The Securities Appellate Tribunal issued an order dated July 26, 2016, in the matter of Man Industries (India) Limited (MIL), upholding a penalty of Rs. 25 lakhs (2.5 million) for violation of immediate and continuous disclosure norms under the SEBI (Prevention of Insider Trading) Regulations, 2015. MIL had delayed the disclosure of two material contracts by 59 and 7 days respectively, which led to a fluctuation in its scrip price.

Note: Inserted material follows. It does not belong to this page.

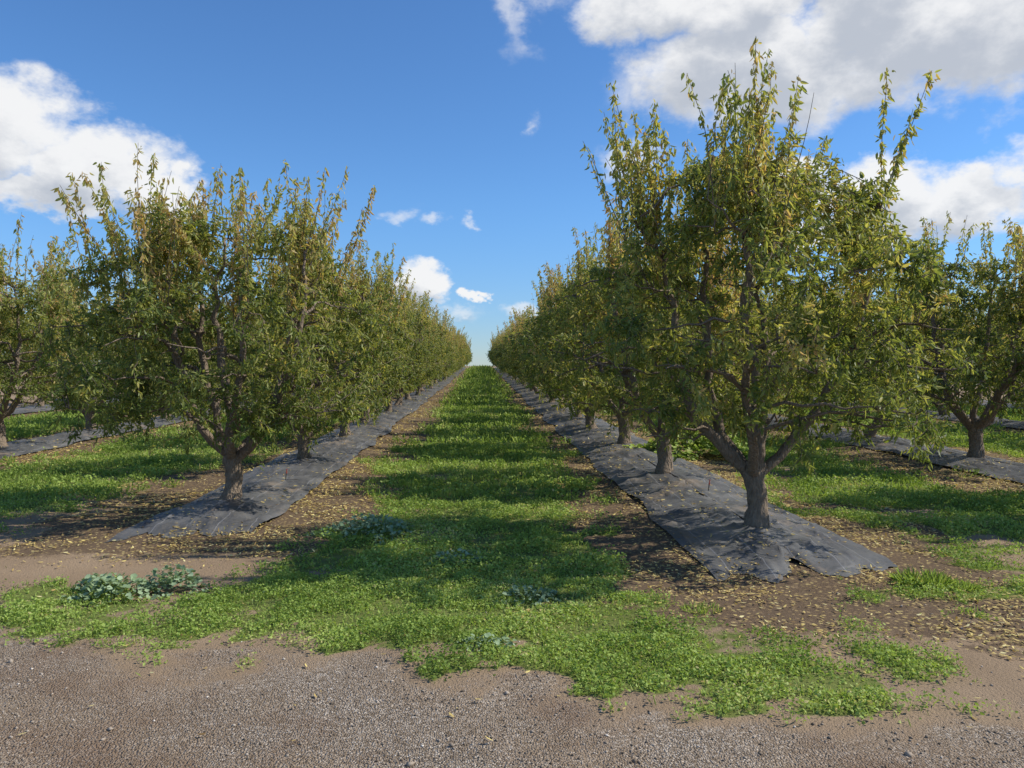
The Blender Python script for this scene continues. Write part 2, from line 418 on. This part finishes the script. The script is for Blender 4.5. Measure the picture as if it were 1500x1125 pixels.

MIL had contended that the contracts were subject to amendments and were not effective on the date of signing of the contracts, pre-disclosure of an event could result in violation of the SEBI (ICDR) Regulations, 2009, and that all contracts involving large sums of money were not price sensitive information. However, SAT held that information which entails an amount of more than 50% of the annual order book of MIL and which, when disclosed can actually move the prices higher by 4.74%, is a price sensitive information under the Insider Trading Regulations. Holding that the contract did not differentiate between the date of signing and its effectiveness, SAT stated that it is the responsibility of MIL to prove that the initial disclosures were true, and that there is a genuine, subsequent change in the contract, which should be duly disclosed. SAT noticed that MIL had committed a similar violation and been penalized previously. Accordingly, SAT found the penalty of Rs. 25 lakhs to be justified.

Earlier, disclosures were made on occurrence and completion of an event, which was misused by certain companies who leaked material information through media, without informing the investors first. Subsequently, SEBI introduced continuous disclosure requirements under the Insider Trading Regulations. SAT’s ruling is in line with the rationale behind such change.